In Reply to: Re: Re: Eb with a German sound? posted by Mary Ann on June 22, 2001 at 12:06:20:

No one should attempt to act as a smart a** across the pond and net distances. And yet this is exactly, what I am going to do:

You have a pro education on the violin, you have played a lot of stuff on the horn, you have no problems in reading-analysing-understanding-hearing-expressing musical structures, and you most likely have the highly compressed time schedule of a pro person.

It is just so tempting to rush ahead and try to make music on an instrument, where the basic logistics in form of the fingerings and the (pre-)hearing of the notes are easily mastered by you.

How much time have you spent with your tuba with no other objective than finding its soul? By modulating all notes in regards to intonation and dynamics?

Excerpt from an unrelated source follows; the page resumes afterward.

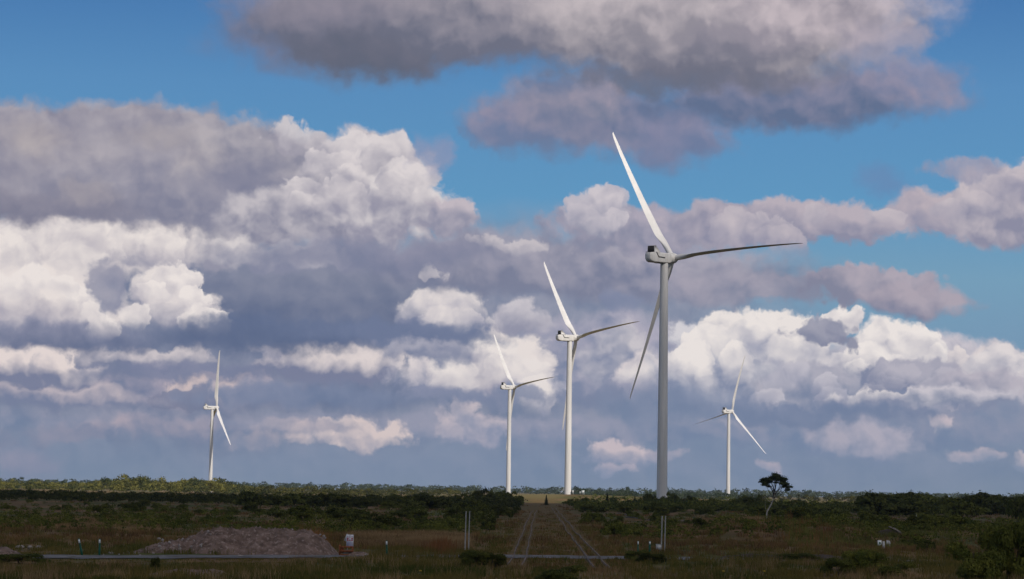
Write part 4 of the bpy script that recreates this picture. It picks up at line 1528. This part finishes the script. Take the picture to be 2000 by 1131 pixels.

On the problematic notes have you tested whether their centers of intonation are slightly outside of the ranges, where a trained musicians ear would expect them to be? You have to get the note before you can start working with it.

I have posted on my attitude towards basics under the Warm-Ups thread on the 19th of June, so I will not repeat myself here on that point.

Only tried a German F a few times, a B&S 5 valve model belonging to an older amateur friend. Even way back when I used the Conn Helleberg on my then only "tuba", the Conn 26K, I had no problems with getting the low notes on the B&S. I am quite sure that had to do with my relaxed and open, but still controlled airstream, which I still fight to master. On a daily basis.

Speaking in horn terms it might inspire you tubawise to imagine the diaphragm work, combined with an open throat, necessary to play the low 4th horn passages in the last movement of Mahler 4. I have been there, and no one wanted to swap parts with me.